Scotus outrages enabled by the 17A go back to the New Deal:

  • Helvering v. Davis (1937) To promote the general welfare, government may rob Peter to enrich Paul.
  • Wickard v. Filburn (1942) Washington, DC can regulate just about any commercial activity.
  • Engel v. Vitale (1962) The Constitution prohibits prayer in public schools.
  • Roe v. Wade (1973) Fifty-five million innocent dead and counting.
  • A series of decisions culminating in Chevron USA Inc. v. Natural Resources Defense Council (1984), so much as rendered the states subservient to executive branch agencies.
  • Obergefell v. Hodges (2015) Homosexual marriage. Five lawyers know better than thousands of years of Western Civilization.

A few days ago, the 7th Circuit Court of Appeals ruled that the 1964 Civil Rights Act protects homosexuals from workplace discrimination. Oh. Who knew?

Of course, there are dozens more. The effect of the mistaken 17th Amendment was to gradually snuff out free government, that happy condition in which government respects the Laws of Nature and makes no law without the consent of the component members of the nation. Scotus amends statutory law and the Constitution at will and without fear.
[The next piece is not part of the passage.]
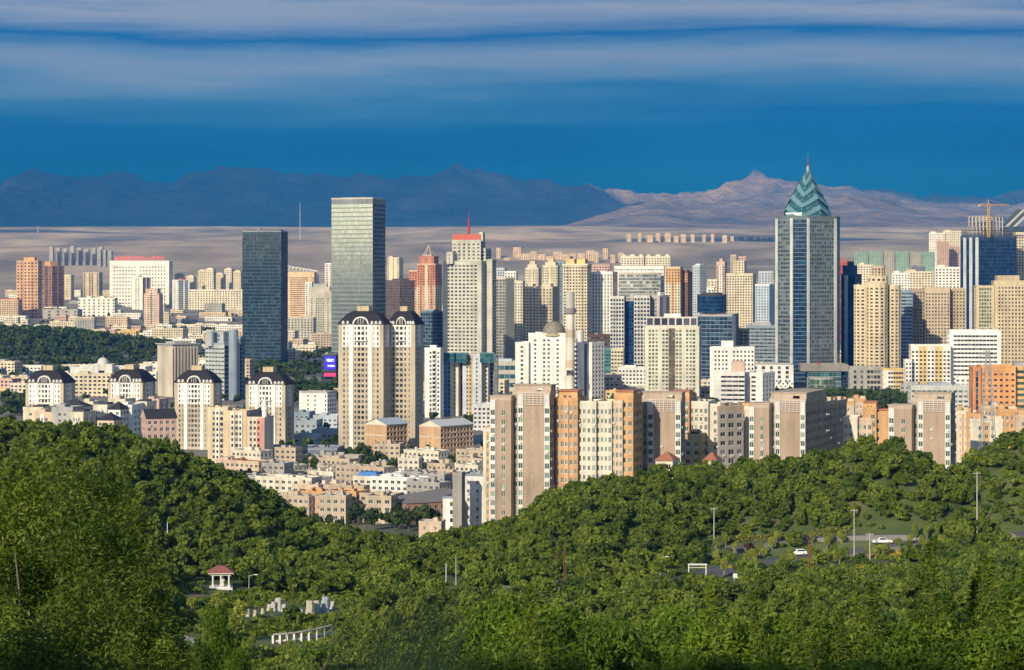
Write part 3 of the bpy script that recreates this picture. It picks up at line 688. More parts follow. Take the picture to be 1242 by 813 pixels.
def blue_tower():
    D = 2560.
    b = Bld('blue_glass_tower', 'deep blue glass tower with white fins, steel roof frame under construction and crane')
    b.vol(1165, 1187, 1233, 288, D=D, th=63., wallc=(.02, .05, .11), acc=(.50, .54, .58), f=S(pat='w|w|w|', fh=4.2, ww=.95, wh=.82, sill=.09, rec=.1, relief=.4, pane='navy', cap=3),
          r=S(bay=2.6, fh=4.2, ww=.94, wh=.8, sill=.1, rec=.1, pane='navy', cap=3), rim=(.05, .08, .14), par=2)
    (lx, ly), a, hw, hd, z0, z1 = b.local()
    fr = MB(); nx_, ny_ = 5, 7; hh = wz(262, D) - wz(288, D)
    X = np.linspace(-hw * .8, hw * .8, nx_); Y = np.linspace(-hd * .65, hd * .35, ny_)
    for x in X:
        for y in Y: fr.bar((x, y, 0), (x, y, hh), .8)
    for k in range(1, 5):
        z = hh * k / 4
        for x in X: fr.bar((x, Y[0] - 2, z), (x, Y[-1] + 2, z), .7)
        for y in Y: fr.bar((X[0] - 2, y, z), (X[-1] + 2, y, z), .7)
    for y in np.linspace(-hd * .95, hd * .95, 16): fr.bar((hw * .95, y, 0), (hw * .95, y, hh * .35), .5, 1)
    for x in np.linspace(-hw * .95, hw * .95, 6): fr.bar((x, -hd * .95, 0), (x, -hd * .95, hh * .55), .5, 1)
    for z in (hh * .12, hh * .33): fr.bar((hw * .95, -hd * .97, z), (hw * .95, hd * .97, z), .6, 1); fr.bar((-hw * .95, -hd * .97, z), (hw * .95, -hd * .97, z), .6, 1)
    fr.obj('roof_frame', [plain((.50, .46, .42), .7), plain((.08, .07, .08), .7)], b.root, (lx, ly, z1), a)
    b.done()
    c = thing('tower_crane', 'yellow tower crane standing on the blue glass tower roof frame', 'crane', (wx(1199, D - 4), D - 4, wz(288, D)))
    zj = wz(249, D) - wz(288, D)
    def lattice(mb, a, b, r, n, mi=0):
        a = np.array(a, float); b = np.array(b, float); d = (b - a) / np.linalg.norm(b - a); h = np.array((0, 0, 1.)) if abs(d[2]) < .7 else np.array((0, 1., 0)); u = np.cross(d, h); u /= np.linalg.norm(u); v = np.cross(d, u)
        cs = [u * r + v * r, u * r - v * r, -u * r - v * r, -u * r + v * r]
        for q in cs: mb.bar(a + q, b + q, r * .28, mi)
        for k in range(n):
            p0, p1 = a + (b - a) * k / n, a + (b - a) * (k + 1) / n
            for i in range(4): mb.bar(p0 + cs[i], p1 + cs[(i + 1) % 4], r * .18, mi)
    m = MB(); lattice(m, (0, 0, 0), (0, 0, zj), 1.0, 14); m.obj('mast', plain((.62, .36, .07), .5), c)
    m = MB(); lattice(m, (-12, 0, zj), (22, -6, zj), .8, 16); m.obj('jib', plain((.62, .34, .06), .5), c)
    m = MB(); m.tube((0, 0, zj), (0, 0, zj + 6), .9, .2, 4); m.bar((0, 0, zj + 6), (-11, 0, zj + .5), .15); m.bar((0, 0, zj + 6), (16, -4, zj + .5), .15); m.obj('apex', plain((.62, .34, .06), .5), c)
    m = MB(); m.box(-12, -9, -1.2, 1.2, zj - 2, zj + .2); m.obj('counterweight', plain('concrete'), c)
    m = MB(); m.box(.8, 2.8, -1, 1, zj - 2.4, zj - .4); m.obj('cab', plain((.5, .45, .38)), c)
    return lattice
lattice = blue_tower()
# slant-roofed glass building behind it, right edge
b = Bld('slant_roof_tower', 'dark tower with striped slanted roof screen behind the steel frame'); D = 2700.
b.vol(1214, 1262, None, 275, D=D, th=8, dep=40, wallc=(.05, .07, .10), f=S(bay=3, ww=.9, wh=.7, pane='navy'), par=0)
(lx, ly), a, hw, hd, z0, z1 = b.local(); m = MB(); hh = wz(254, D) - wz(275, D)
for k in range(4):
    x0 = -hw + 2 * hw * k * .10 ; m.quads([[(x0, -hd, .1), (x0 + 4, -hd, .1), (x0 + hw * .9 + 4, -hd, hh), (x0 + hw * .9, -hd, hh)], [(x0 + 4, -hd, .1), (x0 + 4, hd, .1), (x0 + hw * .9 + 4, hd, hh), (x0 + hw * .9 + 4, -hd, hh)], [(x0, hd, .1), (x0, -hd, .1), (x0 + hw * .9, -hd, hh), (x0 + hw * .9, hd, hh)]], k % 2)
m.quads([[(hw * .1, -hd + .5, 0), (hw, -hd + .5, 0), (hw, -hd + .5, hh), (hw * .9, -hd + .5, hh)]], 0)
m.obj('slanted_screen', [plain((.05, .06, .08), .3), plain((.35, .37, .40), .5)], b.root, (lx, ly, z1), a); b.done()

# ------------------------------------------------------------------ mansard-roofed residential towers
def mansard(label, xl, xm, xr, yeave, D, th=15., twin=False, group='mansard apartment towers'):
    b = Bld('mansard_tower', label, 'building', group)
    mid = '.wsWdWddW.ws.' if not twin else '.wsWWddWWws.'
    f = S(pat='.ws|wddw|sw.', fh=3.0, ww=.42, wh=.5, rec=.25, base=3, cap=.6, relief=.5, accfl=4, pane='dark')
    f2 = S(pat='.wddws.', fh=3.0, ww=.42, wh=.5, rec=.25, base=3, cap=.6, accfl=4, pane='dark')
    r = S(pat='.ws.', fh=3.0, ww=.42, wh=.5, rec=.25, base=3, cap=.6, accfl=4, pane='dark')
    blocks = [(xl, xm, xr, D, f)]
    if twin: blocks = [(xl, xm - 7, xm + 2, D, f), (xm - 2, xr - 10, xr, D + 9, f2)]
    for (a_, m_, r_, D_, ff) in blocks:
        b.vol(a_, m_, r_, yeave, D=D_, th=th, wallc=(.45, .39, .29), acc=(.74, .73, .70), f=ff, r=r, par=.4)
        (lx, ly), a, hw, hd, z0, z1 = b.local()
        rh = 7.4 if not twin else 7.8
        o_, i_, t_ = 1.03, .62, .40
        hdd = max(hd, hw * .75)
        m = MB(); P = lambda s_, z: [(-hw * s_, -hd * s_, z), (hw * s_, -hd * s_, z), (hw * s_, hd * s_, z), (-hw * s_, hd * s_, z)]
        rings = [P(1.05, 0), P(1.05, .5), P(.86, rh * .45), P(.66, rh * .8), P(.46, rh)]
        for A, B in zip(rings[:-1], rings[1:]): m.quads([[A[k], A[(k + 1) % 4], B[(k + 1) % 4], B[k]] for k in range(4)])
        m.quads([rings[-1]])
        mr = m.obj('mansard_roof', plain((.014, .013, .018), .85), b.root, (lx, ly, z1), a)
        # arched gable in the middle of the front, and round dormers
        def arch(w_, h_, yy, cx_, name, dp):
            mb = MB(); n = 12; t = np.linspace(0, math.pi, n + 1)
            xo, zo = cx_ - np.cos(t) * w_, np.sin(t) * h_ ; xi, zi = cx_ - np.cos(t) * w_ * .84, np.sin(t) * h_ * .84
            for k in range(n):
                mb.quads([[(xi[k], yy, zi[k]), (xi[k+1], yy, zi[k+1]), (xo[k+1], yy, zo[k+1]), (xo[k], yy, zo[k])][::-1]], 0)
                mb.quads([[(xo[k], yy, zo[k]), (xo[k+1], yy, zo[k+1]), (xo[k+1], yy + dp, zo[k+1]), (xo[k], yy + dp, zo[k])][::-1]], 0)
                mb.quads([[(cx_, yy + .2, 0), (xi[k+1], yy + .2, zi[k+1]), (xi[k], yy + .2, zi[k])]], 1)
            for q in (-.3, 0, .3): mb.box(cx_ + w_ * q - .12, cx_ + w_ * q + .12, yy, yy + .2, 0, h_ * .8)
            mb.obj(name, [plain((.70, .69, .66), .7), glass('dark')], mr, (0, 0, .25))
        arch(hw * .36, rh * .56, -hd * 1.05 - .3, 0, 'arched_gable', 6)
        for q in (-.78, -.58, .50, .68, .86): arch(.95, 1.9, -hd * 1.05 - .2, hw * q, 'dormer', 2.5)
        m = MB(); m.box(-hw * .26, hw * .26, -hd * .45, hd * .45, rh - .3, rh + 2.8)
        m.obj('penthouse', wall((.52, .42, .27)), b.root, (lx, ly, z1), a)
        m = MB(); m.box(-hw * .3, hw * .3, -hd - 1.6, -hd + .2, -9.5, -8.9); m.obj('cornice', wall((.70, .69, .66)), b.root, (lx, ly, z1), a)
    b.done()
mansard('cream mansard tower at the far left edge of the white domed hall', 31, 77, 91, 465, 1330.)
mansard('cream mansard tower second from the left, in front of the domed hall', 131, 173, 189, 464, 1330.)
mansard('cream mansard tower below the stone office block with vertical strips', 212, 259, 269, 465, 1330.)
mansard('cream mansard tower right behind the pink tower with the white spire', 298, 346, 356.5, 467, 1330.)
mansard('tallest pair of joined cream towers under dark mansard roofs', 410.5, 472, 513.5, 394, 1300., twin=True)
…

In conclusion, we should remain excited about President Trump’s reforms, yet realize our situation is beyond the redemption of one man. Not even the enormous will of the President can salvage our dying republic. Right now, the Deep State slow-rolls congressional inquiries into Susan Rice’s illegal and high crime surveillance, without court ordered warrants, of Team Trump and many others.  It is up to us to rescue free government. What took over a hundred years to screw up cannot be restored overnight, yet there must be a starting point. Begin with restoration of the first principle of republican free government, the consent of the governed. Repeal the 17th Amendment through Article V.

We are the many; our oppressors are the few. Now, it is our turn. Be proactive. Be a Re-Founder. Join Convention of States. Sign our COS Petition.
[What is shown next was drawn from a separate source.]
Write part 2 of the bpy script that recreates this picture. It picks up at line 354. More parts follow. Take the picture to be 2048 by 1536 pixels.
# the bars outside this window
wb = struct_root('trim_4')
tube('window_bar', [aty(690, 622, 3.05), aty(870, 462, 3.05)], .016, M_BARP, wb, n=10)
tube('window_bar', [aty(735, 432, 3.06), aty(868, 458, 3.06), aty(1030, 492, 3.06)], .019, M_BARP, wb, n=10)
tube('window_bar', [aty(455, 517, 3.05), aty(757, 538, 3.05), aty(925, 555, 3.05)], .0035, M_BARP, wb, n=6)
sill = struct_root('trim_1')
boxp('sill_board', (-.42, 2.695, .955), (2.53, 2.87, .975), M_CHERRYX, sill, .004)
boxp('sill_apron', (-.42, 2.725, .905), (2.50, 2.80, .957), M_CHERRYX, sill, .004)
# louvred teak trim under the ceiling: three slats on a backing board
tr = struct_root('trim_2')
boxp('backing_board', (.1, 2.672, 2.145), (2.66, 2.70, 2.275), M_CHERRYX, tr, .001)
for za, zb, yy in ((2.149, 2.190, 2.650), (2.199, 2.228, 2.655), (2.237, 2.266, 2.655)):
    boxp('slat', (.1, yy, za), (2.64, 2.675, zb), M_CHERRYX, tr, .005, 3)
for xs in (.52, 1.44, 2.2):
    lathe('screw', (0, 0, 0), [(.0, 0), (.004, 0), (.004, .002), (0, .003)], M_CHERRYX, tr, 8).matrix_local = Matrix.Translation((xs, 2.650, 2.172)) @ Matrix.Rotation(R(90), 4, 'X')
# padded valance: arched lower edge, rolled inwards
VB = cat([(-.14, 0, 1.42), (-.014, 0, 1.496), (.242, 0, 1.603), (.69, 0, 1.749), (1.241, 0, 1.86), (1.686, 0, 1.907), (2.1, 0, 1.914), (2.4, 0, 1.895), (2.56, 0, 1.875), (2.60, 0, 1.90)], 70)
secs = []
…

This is an updated post from April 8th 2016.

 

 

 

 

 

7 thoughts on “The Bitter Harvest of the 17th Amendment

  1. Carol Menges

    Founder John Dickinson said, “The government of each state is, and is to be, sovereign and supreme in all matters that relate to each state only. It is to be subordinate barely in those matters that relate to the whole; and if will be their own faults if the several states suffer the federal sovereignty to interfere in things of their respective jurisdictions.”
    Read more at http://www.wnd.com/2016/07/trump-brexit-and-now-the-constitutional-convention-movement/#3Uf0azl54xMK44B0.99

    It’s time for the states to reclaim their originalist positions within a true federalist system, beginning by rescinding Article 17. http://www.conventionofstates.com

  2. Ross Dubberly

    “In conclusion, we should remain excited about President Trump’s reforms, yet realize our situation is beyond the redemption of one man.”
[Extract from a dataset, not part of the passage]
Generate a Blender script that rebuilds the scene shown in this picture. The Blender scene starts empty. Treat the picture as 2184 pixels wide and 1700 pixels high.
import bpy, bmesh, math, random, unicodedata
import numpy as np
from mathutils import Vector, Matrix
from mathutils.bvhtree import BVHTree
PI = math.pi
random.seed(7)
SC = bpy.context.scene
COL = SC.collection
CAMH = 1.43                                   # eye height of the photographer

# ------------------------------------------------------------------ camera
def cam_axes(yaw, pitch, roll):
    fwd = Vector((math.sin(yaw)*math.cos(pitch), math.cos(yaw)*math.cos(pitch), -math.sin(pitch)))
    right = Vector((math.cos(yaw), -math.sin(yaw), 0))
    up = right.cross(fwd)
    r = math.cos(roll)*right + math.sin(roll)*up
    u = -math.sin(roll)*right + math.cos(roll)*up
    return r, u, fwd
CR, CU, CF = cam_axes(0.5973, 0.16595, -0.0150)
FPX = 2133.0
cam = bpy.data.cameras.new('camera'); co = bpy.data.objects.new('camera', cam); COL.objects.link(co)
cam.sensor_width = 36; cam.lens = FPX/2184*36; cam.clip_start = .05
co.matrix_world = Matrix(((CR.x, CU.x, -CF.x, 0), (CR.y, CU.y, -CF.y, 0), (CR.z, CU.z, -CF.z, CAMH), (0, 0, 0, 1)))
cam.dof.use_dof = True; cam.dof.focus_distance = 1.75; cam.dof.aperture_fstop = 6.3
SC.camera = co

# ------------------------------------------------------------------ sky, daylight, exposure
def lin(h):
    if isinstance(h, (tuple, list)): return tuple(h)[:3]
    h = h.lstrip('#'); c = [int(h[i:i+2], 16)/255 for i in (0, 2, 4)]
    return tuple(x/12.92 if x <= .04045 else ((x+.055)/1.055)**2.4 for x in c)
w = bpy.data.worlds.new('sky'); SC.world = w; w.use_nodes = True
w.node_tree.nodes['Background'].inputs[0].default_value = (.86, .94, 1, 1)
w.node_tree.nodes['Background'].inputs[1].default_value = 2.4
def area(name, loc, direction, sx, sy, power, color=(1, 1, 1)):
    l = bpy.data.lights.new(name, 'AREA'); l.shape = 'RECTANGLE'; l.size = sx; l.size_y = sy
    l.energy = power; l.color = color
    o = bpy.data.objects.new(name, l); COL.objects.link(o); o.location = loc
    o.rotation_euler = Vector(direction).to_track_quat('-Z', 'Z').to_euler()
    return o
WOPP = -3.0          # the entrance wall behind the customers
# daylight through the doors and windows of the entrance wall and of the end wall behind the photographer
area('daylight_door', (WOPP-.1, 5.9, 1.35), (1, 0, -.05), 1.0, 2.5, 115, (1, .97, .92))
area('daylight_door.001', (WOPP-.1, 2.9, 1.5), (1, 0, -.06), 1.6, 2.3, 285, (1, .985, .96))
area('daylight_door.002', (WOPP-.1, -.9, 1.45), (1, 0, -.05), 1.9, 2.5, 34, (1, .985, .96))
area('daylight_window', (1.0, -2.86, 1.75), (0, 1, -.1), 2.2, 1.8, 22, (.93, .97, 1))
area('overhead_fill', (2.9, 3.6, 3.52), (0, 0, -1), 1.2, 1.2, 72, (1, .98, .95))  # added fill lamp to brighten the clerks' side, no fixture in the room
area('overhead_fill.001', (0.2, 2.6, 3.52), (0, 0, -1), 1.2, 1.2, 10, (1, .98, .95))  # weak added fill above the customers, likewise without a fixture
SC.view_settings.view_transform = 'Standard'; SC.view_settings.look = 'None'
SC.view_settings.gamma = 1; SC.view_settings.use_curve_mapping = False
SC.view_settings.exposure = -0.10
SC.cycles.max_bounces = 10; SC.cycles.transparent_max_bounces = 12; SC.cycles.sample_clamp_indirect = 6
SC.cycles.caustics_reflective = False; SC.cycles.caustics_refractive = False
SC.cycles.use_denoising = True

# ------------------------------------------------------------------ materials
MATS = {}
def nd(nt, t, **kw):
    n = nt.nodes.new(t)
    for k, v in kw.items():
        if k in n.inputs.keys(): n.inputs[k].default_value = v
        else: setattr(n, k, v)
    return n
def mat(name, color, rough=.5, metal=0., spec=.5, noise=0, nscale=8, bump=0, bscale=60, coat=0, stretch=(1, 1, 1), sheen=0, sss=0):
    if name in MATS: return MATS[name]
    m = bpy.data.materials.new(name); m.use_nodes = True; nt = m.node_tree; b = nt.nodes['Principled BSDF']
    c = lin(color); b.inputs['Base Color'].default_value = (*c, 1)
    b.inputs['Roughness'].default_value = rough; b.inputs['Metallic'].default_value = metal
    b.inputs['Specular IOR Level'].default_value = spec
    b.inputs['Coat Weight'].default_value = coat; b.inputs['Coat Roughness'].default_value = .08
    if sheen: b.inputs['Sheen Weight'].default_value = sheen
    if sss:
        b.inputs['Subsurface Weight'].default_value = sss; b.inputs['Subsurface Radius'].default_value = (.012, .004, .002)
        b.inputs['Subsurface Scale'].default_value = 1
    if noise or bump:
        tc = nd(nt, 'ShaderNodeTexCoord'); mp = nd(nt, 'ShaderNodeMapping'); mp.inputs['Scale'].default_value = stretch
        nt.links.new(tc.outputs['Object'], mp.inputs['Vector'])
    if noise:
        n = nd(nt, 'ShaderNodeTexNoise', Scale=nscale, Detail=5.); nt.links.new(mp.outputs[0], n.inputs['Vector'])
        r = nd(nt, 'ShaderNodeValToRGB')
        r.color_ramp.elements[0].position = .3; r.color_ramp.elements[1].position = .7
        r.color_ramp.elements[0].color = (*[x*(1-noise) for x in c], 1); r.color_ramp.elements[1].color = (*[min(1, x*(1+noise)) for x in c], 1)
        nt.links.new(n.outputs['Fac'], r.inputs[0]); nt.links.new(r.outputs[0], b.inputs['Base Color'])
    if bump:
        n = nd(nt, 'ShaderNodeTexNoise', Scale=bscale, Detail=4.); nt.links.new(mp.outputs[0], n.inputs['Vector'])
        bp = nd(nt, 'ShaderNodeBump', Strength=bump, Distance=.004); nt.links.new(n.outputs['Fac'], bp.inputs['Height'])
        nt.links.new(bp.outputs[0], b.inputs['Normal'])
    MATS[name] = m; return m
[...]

    This is so true. Artic V is our only way.

  3. Ann Smith

    The wisest of men, our Founders, saw this happening and knew that power thoroughly corrupts. They gave us the gift of Article 5 and the Convention of States knowing that good men and women such as they were would need the gift of a tool that took the power of decisions out of the hands of those who once were thought to represent us. Yet they have betrayed us at every turn for that own greed and self-aggrandizement. Yes for Convention of States. It’s totally non-partisan. The only question any individual has to ask themselves is this: “Do I want to make my own decisions or do I want an all -powerful government they will make them for me without recourse?”

  4. David K Dyer

    The States surrendered their power to influence the federal government with the passing of the 17th Amendment (direct election of US Senators). Thereby, allowing the systematic reduction of the Sovereign Powers they held in lieu of the Federal Government. Article V is in the Constitution for such a situation. Convention of States is the answer to rein in the Federal Government’s overreach. No matter what Amendments come out of a successful Article V convention, it requires the ratification by 38 states to enact those Amendments. Said another way – 13 states can negate any Amendments that might harm, damage, or offend the nation. There exists no power in Article V to wholesale ‘rewrite’ the Constitution.